F社は、2000年代に創業した、消耗品を製造・販売している会社です。

この消耗品は品質面では大手メーカーにかなわないものの、中国産の安価な製品よりは質が良い、というちょうどいいポジショニングを確保したことで、リピート客を獲得し、安定した収益を上げていました。楽天市場やAmazonなどの外部プラットフォームだけでなく、自社サイトで販売することで、より高い利益率を確保しています。

そんなF社が抱えていた課題は、「優秀な人材が採用できない」「採用しても定着しない」ことでした。

F社では消耗品事業に続く第2の事業の柱をつくりたいと考え、いくつかの新たな事業にチャレンジしてきました。

しかし、いずれもうまくいっていません。

事業がうまくいかない理由として、社長が考えていたのは、ゼロからイチをつくるのが得意な人材が不足していることでした。

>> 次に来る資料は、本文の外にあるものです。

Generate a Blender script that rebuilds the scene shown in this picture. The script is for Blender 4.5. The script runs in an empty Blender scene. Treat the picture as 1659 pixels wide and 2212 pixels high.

他社にない新規事業のアイデアを考えたり、新規事業を先頭に立って仕切り、軌道に乗せられるような人材です。

消耗品の事業は地道に商品をつくって確実に発送することが肝なので、そうしたゼロイチ(0→1)が得意な人材を必要としません。

そこで新規事業を生み出すために採用していたのですが、20人強の中小企業にはなかなかそういう人材はきてくれません。ゼロイチが得意そうな高学歴の人材が入社したときもありましたが、馴染めずに社内で対立が生じてしまい、すぐに辞めてしまいました。

また、ゼロイチ人材だけでなく、消耗品事業の運営を行なっているスタッフの離職率も高い状況にありました。

どうすれば優秀な人材が採用でき、定着してくれるのか。そんな悩みを解決するために、2017年から私がコンサルティングを行なうようになりました。